Obviously there is scope for improvement. Anyone wanting to build a better tool will, I’m sure, find your detailed suggestions food for thought.

@rdmpage I think I understand your position and the joy of (near) instant gratification of having an idea, building a prototype, and putting it online.

And, that you are unable to cite your sources tells that me, as a community, we may need to consider getting a membership to the “cite-your-sources” gym and work those muscles. Perhaps they have a group discount.

As I see it there’s now a bit of a chasm between citation practices in traditional academics (read a paper, write a paper, cite a paper) and digital data-heavy research (“I found this on the internet on 1 March 2023, good luck finding it 10 years from now.”).

Looking forward to future discussions and learning more about your current and upcoming prototypes!

I’ve created an issue for this topic Add citations of sources and make result itself citable · Issue #3 · rdmpage/material-examined · GitHub to remind me to revisit it.

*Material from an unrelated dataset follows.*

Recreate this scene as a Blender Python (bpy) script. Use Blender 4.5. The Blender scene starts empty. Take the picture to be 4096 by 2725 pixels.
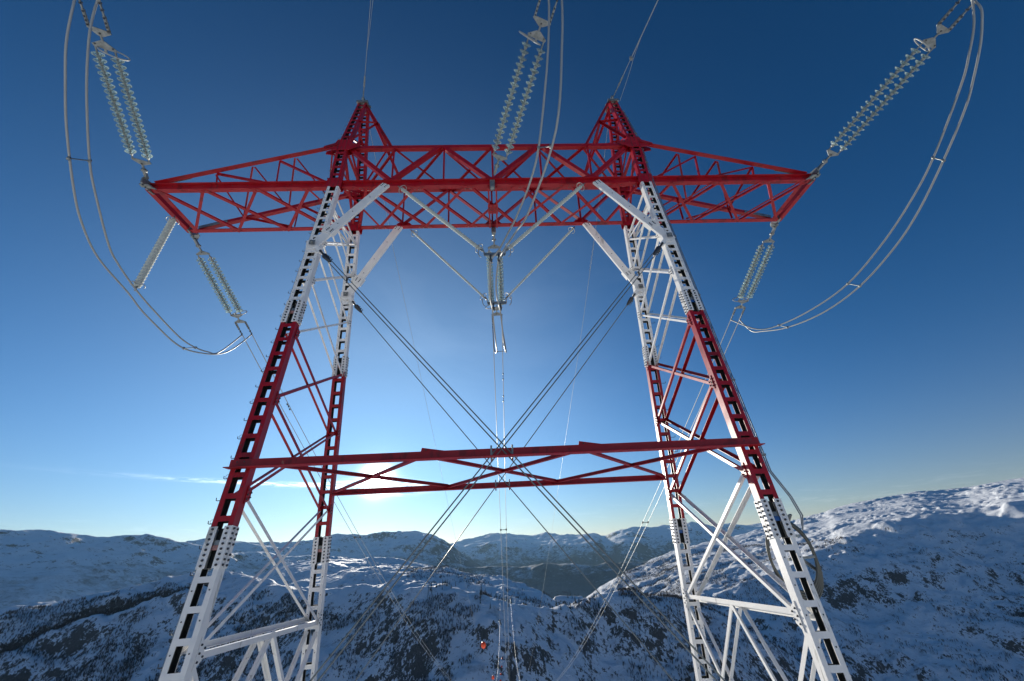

I’m not unsympathetic to the goals, and in the context of taxonomic databases I am constantly pushing for them to have proper citations of the taxonomic literature, back ups of PDFs in Internet Archive, etc.

But at the same time, we need the flexibility to make silly little toys to see what is possible. If they prove useful then we can invest the energy in making them (and their outputs) persist.

Thanks for the discussion, I always learn something new from you.